When she brings a boy into my home and his name is Mohammed I am overwhelmed however by philosophical angst.

I do not want to hurt her. I am not a racist. I am overwhelmed by history and I live in current times where history is repeating itself. The scapegoat is never a happy sacrifice.  Today I live in racist, left wing McCarthyist Anti Jewish Britain. This country, complicit in the Shoah, denigrates me for my ingratitude when I fail to listen to my moral and intellectual ‘betters’, when I refuse to turn the other cheek. When I don’t do as I am told.

Britain is today at the forefront of the campaign to denigrate my history and annihilate my future.

And now I despair. My daughter is too young to internalize my fears and too naive to appreciate the threat her relationships pose to me and to her.

There is nothing I can do if I do not want to drive her away.  I have never been nervous with any of the people my children have brought into my house and my home has been their home. I have always, without exception, given them free rein, irrespective of their race, their religion or their color.

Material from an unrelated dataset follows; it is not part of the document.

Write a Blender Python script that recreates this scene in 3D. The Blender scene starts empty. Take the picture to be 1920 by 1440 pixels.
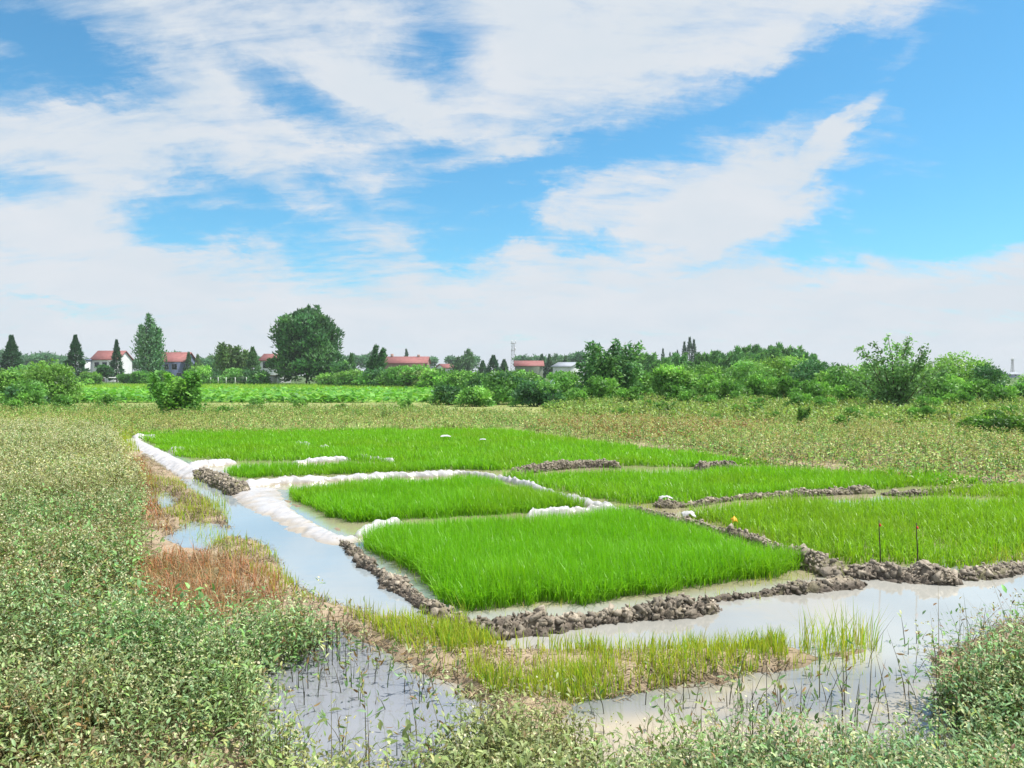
import bpy, math, random
import numpy as np
from mathutils import Vector

R = math.radians
rng = np.random.default_rng(11)
scene = bpy.context.scene
col = scene.collection

# ------------------------------------------------------------------ camera
F, HZ, CAMH = 1440.0, 702.0, 1.8          # focal length in photo pixels, horizon row, eye height above the water
PITCH = math.atan((720 - HZ) / F)
cam_d = bpy.data.cameras.new('camera')
cam = bpy.data.objects.new('camera', cam_d)
col.objects.link(cam)
cam.location = (0, 0, CAMH)
cam.rotation_euler = (R(90) - PITCH, 0, 0)
cam_d.sensor_width = 36
cam_d.lens = F / 1920 * 36
cam_d.clip_start = 0.05
cam_d.clip_end = 6000
scene.camera = cam

def ray(px, py):
    a, b = (px - 960) / F, -(py - 720) / F
    cp, sp = math.cos(PITCH), math.sin(PITCH)
    return np.array([a, cp + b * sp, -sp + b * cp])

def gp(px, py, z=0.0):
    d = ray(px, py)
    t = (z - CAMH) / d[2]
    return (d[0] * t, d[1] * t)

def at(px, Y): return (px - 960) / F * Y
def zat(py, Y): return CAMH + Y * (HZ - py) / F

# ------------------------------------------------------------------ light
SUN_EL, SUN_AZ = R(63), R(82)             # azimuth clockwise from +Y (ahead) towards +X (right)
sun_d = bpy.data.lights.new('sun', 'SUN')
sun_d.energy = 5.0
sun_d.angle = R(0.5)
sun_d.color = (1.0, 0.96, 0.88)
sun = bpy.data.objects.new('sun', sun_d)
col.objects.link(sun)
sv = Vector((math.sin(SUN_AZ) * math.cos(SUN_EL), math.cos(SUN_AZ) * math.cos(SUN_EL), math.sin(SUN_EL)))
sun.rotation_euler = sv.to_track_quat('Z', 'Y').to_euler()
sun.location = (20, 20, 60)

scene.view_settings.view_transform = 'Standard'
scene.view_settings.look = 'None'
scene.view_settings.exposure = 0.42
scene.view_settings.gamma = 1.0

# ------------------------------------------------------------------ sky with cirrus and thin cumulus
world = bpy.data.worlds.new('World')
scene.world = world
world.use_nodes = True
wt = world.node_tree
wt.nodes.clear()
WN, WL = wt.nodes, wt.links

def wnode(t, **kw):
    n = WN.new(t)
    for k, v in kw.items(): setattr(n, k, v)
    return n

def wmath(op, a, b=None, clamp=False):
    n = WN.new('ShaderNodeMath'); n.operation = op; n.use_clamp = clamp
    for i, v in enumerate((a, b)):
        if v is None: continue
        if isinstance(v, (int, float)): n.inputs[i].default_value = v
        else: WL.new(v, n.inputs[i])
    return n.outputs[0]

STR = 0.1
sky = wnode('ShaderNodeTexSky', sky_type='NISHITA', sun_disc=False)
sky.sun_elevation = SUN_EL
sky.sun_rotation = SUN_AZ
sky.air_density = 1.0
sky.dust_density = 0.6
sky.ozone_density = 2.0
tc = wnode('ShaderNodeTexCoord')
sep = wnode('ShaderNodeSeparateXYZ'); WL.new(tc.outputs['Generated'], sep.inputs[0])
X, Y, Z = sep.outputs
az = wmath('ARCTAN2', X, Y)
el = wmath('ARCSINE', Z)
den = wmath('ADD', wmath('MAXIMUM', Z, 0.0), 0.30)
pc = wnode('ShaderNodeCombineXYZ')
WL.new(wmath('DIVIDE', X, den), pc.inputs[0]); WL.new(wmath('DIVIDE', Y, den), pc.inputs[1])
pae = wnode('ShaderNodeCombineXYZ')
WL.new(az, pae.inputs[0]); WL.new(el, pae.inputs[1])

def wnoise(vec, scale, detail, rough, dist=0.0, loc=(0, 0, 0), rot=0.0, scl=(1, 1, 1)):
    mp = wnode('ShaderNodeMapping')
    mp.inputs['Location'].default_value = loc
    mp.inputs['Rotation'].default_value = (0, 0, rot)
    mp.inputs['Scale'].default_value = scl
    WL.new(vec, mp.inputs['Vector'])
    n = wnode('ShaderNodeTexNoise')
    n.inputs['Scale'].default_value = scale
    n.inputs['Detail'].default_value = detail
    n.inputs['Roughness'].default_value = rough
    n.inputs['Distortion'].default_value = dist
    WL.new(mp.outputs[0], n.inputs['Vector'])
    return n

# warp the layout so that the edges of the clouds fray
wn = wnoise(pc.outputs[0], 2.2, 7, 0.66, 0.3)
sub = wnode('ShaderNodeVectorMath', operation='SUBTRACT'); WL.new(wn.outputs['Color'], sub.inputs[0]); sub.inputs[1].default_value = (.5, .5, .5)
scl = wnode('ShaderNodeVectorMath', operation='MULTIPLY'); WL.new(sub.outputs[0], scl.inputs[0]); scl.inputs[1].default_value = (.22, .15, 0)
wp = wnode('ShaderNodeVectorMath', operation='ADD'); WL.new(pae.outputs[0], wp.inputs[0]); WL.new(scl.outputs[0], wp.inputs[1])

def blob(px, py, rw, rh, rot, amp):
    d = ray(px, py)
    a = math.atan2(d[0], d[1]); e = math.asin(d[2] / np.linalg.norm(d))
    d2 = ray(px + 60, py); d3 = ray(px, py - 60)
    ka = (math.atan2(d2[0], d2[1]) - a) / 60
    ke = (math.asin(d3[2] / np.linalg.norm(d3)) - e) / 60
    mp = wnode('ShaderNodeMapping', vector_type='TEXTURE')
    mp.inputs['Location'].default_value = (a, e, 0)
    mp.inputs['Rotation'].default_value = (0, 0, R(rot))
    mp.inputs['Scale'].default_value = (rw * ka * 1.6, rh * ke * 1.6, 1)
    WL.new(wp.outputs[0], mp.inputs['Vector'])
    g = wnode('ShaderNodeTexGradient', gradient_type='SPHERICAL')
    WL.new(mp.outputs[0], g.inputs['Vector'])
    return wmath('MULTIPLY', wmath('POWER', g.outputs['Fac'], 0.7), amp)

BLOBS = [  # gaps of blue (negative) and banks of cloud (positive): centre, half axes, tilt, strength
    (60, 50, 190, 85, 12, -1.35), (230, 125, 120, 40, -8, -0.9), (20, 120, 80, 40, 0, -0.5), (370, 100, 60, 22, 0, -0.5),
    (605, 190, 120, 40, -14, -1.2), (600, 20, 90, 40, 0, -0.5), (820, 60, 90, 80, -10, -0.8), (780, 130, 60, 60, 0, -0.3),
    (790, 290, 95, 26, 4, -1.1), (880, 390, 95, 85, 12, -1.35), (770, 370, 80, 45, 0, -0.55),
    (1030, 330, 150, 36, 14, -1.0), (1290, 240, 270, 50, 20, -1.45), (1530, 140, 130, 70, 30, -1.2),
    (1790, 230, 190, 210, 0, -1.8), (1720, 395, 220, 60, 8, -1.5), (1880, 80, 120, 120, 0, -1.2), (1900, 370, 120, 70, 0, -1.0),
    (1275, 140, 80, 26, -5, -0.7), (360, 395, 105, 52, 10, -1.25), (450, 310, 100, 32, 4, -0.8), (310, 415, 60, 40, 0, -0.4),
    (570, 470, 120, 45, -20, -0.5), (640, 350, 60, 90, -20, -0.3), (30, 350, 90, 36, 0, -0.75),
    (1090, 448, 140, 18, -7, -1.1), (870, 462, 100, 26, 10, -0.8), (1320, 495, 60, 14, 8, -0.6), (1240, 440, 50, 22, 0, -0.5),
    (100, 595, 80, 8, -2, -0.6), (410, 577, 35, 7, 0, -0.5), (1020, 645, 70, 12, 0, -0.4), (1520, 465, 110, 16, 0, -0.5),
    (1400, 350, 220, 40, 18, 0.6), (1645, 195, 50, 18, 45, 0.9), (1590, 250, 70, 22, 42, 0.75), (1480, 395, 120, 26, 6, 0.8), (1050, 372, 80, 20, 10, 0.6),
    (1000, 60, 220, 120, 0, 0.45), (700, 130, 200, 40, -30, 0.45), (200, 240, 300, 60, 0, 0.4),
    (900, 290, 120, 34, 20, 0.3), (560, 290, 160, 40, -10, 0.3), (1400, 60, 260, 50, 8, 0.4),
    (640, 430, 170, 70, -25, -0.75), (700, 370, 90, 50, 0, -0.4), (470, 440, 120, 40, 0, -0.5), (950, 200, 150, 50, 20, -0.4), (1120, 190, 110, 40, 10, -0.5), (1060, 250, 80, 30, 10, -0.5), (430, 240, 90, 30, 0, -0.45), (880, 130, 50, 60, 0, -0.3), (960, 690, 2400, 40, 0, 0.7), (960, 600, 1500, 50, 0, 0.4), (200, 470, 300, 50, 0, 0.5), (1350, 560, 700, 60, 0, 0.2), (1340, 425, 130, 36, 0, 0.55), (560, 350, 90, 26, -20, 0.35), (700, 440, 70, 30, -30, 0.3),
]
acc = None
for b in BLOBS:
    o = blob(*b)
    acc = o if acc is None else wmath('ADD', acc, o)
fb = wnoise(pc.outputs[0], 3.4, 10, 0.64, 0.4, (3.1, 1.7, 0), R(25), (1.0, 1.5, 1))
fine = wnoise(pc.outputs[0], 7.0, 9, 0.7, 0.5, (0.4, 7.7, 0), R(-38), (0.7, 2.6, 1))
dens = wmath('ADD', acc, 0.40)
dens = wmath('ADD', dens, wmath('MULTIPLY', wmath('SUBTRACT', fb.outputs['Fac'], 0.5), 2.9))
dens = wmath('ADD', dens, wmath('MULTIPLY', wmath('SUBTRACT', fine.outputs['Fac'], 0.5), 2.0))
mr = wnode('ShaderNodeMapRange', interpolation_type='SMOOTHSTEP')
WL.new(dens, mr.inputs['Value'])
mr.inputs['From Min'].default_value = -0.95
mr.inputs['From Max'].default_value = 0.75
# blue of the sky: Nishita, a little more saturated
tint = wnode('ShaderNodeMix', data_type='RGBA', blend_type='MULTIPLY')
tint.inputs[0].default_value = 1.0
WL.new(sky.outputs[0], tint.inputs[6]); tint.inputs[7].default_value = (0.50, 1.12, 1.28, 1)
cl = wnode('ShaderNodeMix', data_type='RGBA')     # thin grey to full white cloud
sh = wnoise(pc.outputs[0], 3.3, 5, 0.55, 0.3, (9, 4, 0))
WL.new(sh.outputs['Fac'], cl.inputs[0])
cl.inputs[6].default_value = (4.6, 5.4, 6.1, 1); cl.inputs[7].default_value = (6.3, 6.35, 6.6, 1)
mx = wnode('ShaderNodeMix', data_type='RGBA')
WL.new(mr.outputs[0], mx.inputs[0]); WL.new(tint.outputs[2], mx.inputs[6]); WL.new(cl.outputs[2], mx.inputs[7])
bg = wnode('ShaderNodeBackground'); bg.inputs[1].default_value = STR
WL.new(mx.outputs[2], bg.inputs[0])
wo = wnode('ShaderNodeOutputWorld'); WL.new(bg.outputs[0], wo.inputs[0])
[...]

Do tell me then why I should not be nervous about secular Mohammed?

1 comment:

  1. This is my experience as a wedding photographer. People are who they are. Go to 50 Greek weddings and the people are basically the same. Go to 50 Italian weddings and the people are basically the same but absolutely different to the Greeks. Ethnic groups have characteristics and if that sounds like racism then I'm in the company of the vast majority of the population who vote with their feet preferring to live with & educate their children with their own ethnic group. There are also a few groups like the rich and the gays who act like ethnic groups, they prefer their own. And preferring their own is what most people do. I think it's a given and I think that most of those preaching diversity won't have a bar of it for themselves. So, this thing, this wonderful thing, diversity, universally acclaimed but personally avoided, is it good? Again, I think the answer is incredibly obvious. I think everyone knows it but no one will say it. Diversity, when it works is great. Hard working people who embrace their new culture as well as their own bring in fresh talent, variety, rejuvenation and great restaurants. But, when diversity doesn't work, ahh yes, crime, violence lots and lots of fear and great restaurants. And the possible demise of your country. OK, the restaurants may be great but is it worth it? I think that maybe it's a good idea to be selective about where one applies diversity. And maybe it's good idea to be in a country like Australia where they've been a little more selective with this potential blight, diversity for it's own sake. Come home Bilateralist and bring your daughter with you.